Tan did not disappoint. He earned a bachelor’s degree in mechanical engineering from MIT in 1975 and a master’s degree later in the same year. He later went on to earn an MBA from MIT’s cross-town rival Harvard University and returned to Malaysia, where he ran Hume Industries between 1983 and 1988 before moving to Singapore as managing director of Pacven Investment, a venture capital firm. In 1992, he relocated back to the US as vice-president of finance for PC maker Commodore International, then worked as a senior finance executive at PepsiCo and as a senior executive at General Motors. He also acquired US citizenship.

In 1999, at the start of the global tech boom, he was hired to lead Integrated Circuit Systems, which designs, develops and sells silicon-timing devices to the communications equipment and electronics industries. He later served as chairman of another tech firm, Integrated Device Technology, which makes sensors and timing devices for the electronics industry. It was in those two jobs that he honed the art of acquiring companies, ruthlessly cutting costs and striving for maximum operational efficiency, which eventually led him to Silver Lake Partners, the owners of Avago Technologies, who put him in charge of the firm as they beefed it up before its eventual listing.

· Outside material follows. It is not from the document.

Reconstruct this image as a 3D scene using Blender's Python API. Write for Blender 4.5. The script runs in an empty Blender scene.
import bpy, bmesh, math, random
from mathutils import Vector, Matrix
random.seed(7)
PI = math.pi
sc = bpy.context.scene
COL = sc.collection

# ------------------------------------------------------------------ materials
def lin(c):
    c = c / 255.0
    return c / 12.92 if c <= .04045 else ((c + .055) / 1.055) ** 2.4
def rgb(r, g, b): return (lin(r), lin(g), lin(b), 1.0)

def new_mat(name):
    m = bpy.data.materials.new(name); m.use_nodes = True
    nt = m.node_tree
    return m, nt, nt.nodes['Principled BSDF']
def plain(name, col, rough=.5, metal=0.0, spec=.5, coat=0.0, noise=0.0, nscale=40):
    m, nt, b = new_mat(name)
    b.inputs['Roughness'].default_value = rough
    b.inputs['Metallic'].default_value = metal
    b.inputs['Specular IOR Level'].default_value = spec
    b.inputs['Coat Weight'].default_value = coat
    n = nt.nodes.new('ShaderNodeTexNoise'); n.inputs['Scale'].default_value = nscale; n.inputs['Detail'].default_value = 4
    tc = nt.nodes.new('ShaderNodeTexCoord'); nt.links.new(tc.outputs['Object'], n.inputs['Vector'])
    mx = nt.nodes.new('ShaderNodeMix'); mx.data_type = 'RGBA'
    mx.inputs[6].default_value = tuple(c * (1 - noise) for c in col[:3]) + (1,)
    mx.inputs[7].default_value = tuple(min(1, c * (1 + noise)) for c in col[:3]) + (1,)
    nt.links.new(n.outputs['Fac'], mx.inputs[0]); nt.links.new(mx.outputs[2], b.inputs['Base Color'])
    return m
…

On Dec 14, Broadcom is expected to report a net profit of US$7.3 billion on revenues of US$17.7 billion for its fiscal year ended October. Analysts expect Broadcom’s profits to surge to US$8.2 billion on revenues of US$19.2 billion in the current fiscal year. Because Broadcom is currently in its “quiet period” ahead of its quarterly earnings next month, Tan declined to speak with The Edge Singapore.

Tan is reportedly one of the highest-paid tech executives in the US, but his package is linked to total shareholder returns at Broadcom. With its shares up 1,600% since IPO in 2009, he has done well, for himself and his shareholders. He is well known in California as a philanthropist and has regularly donated to his alma mater, MIT.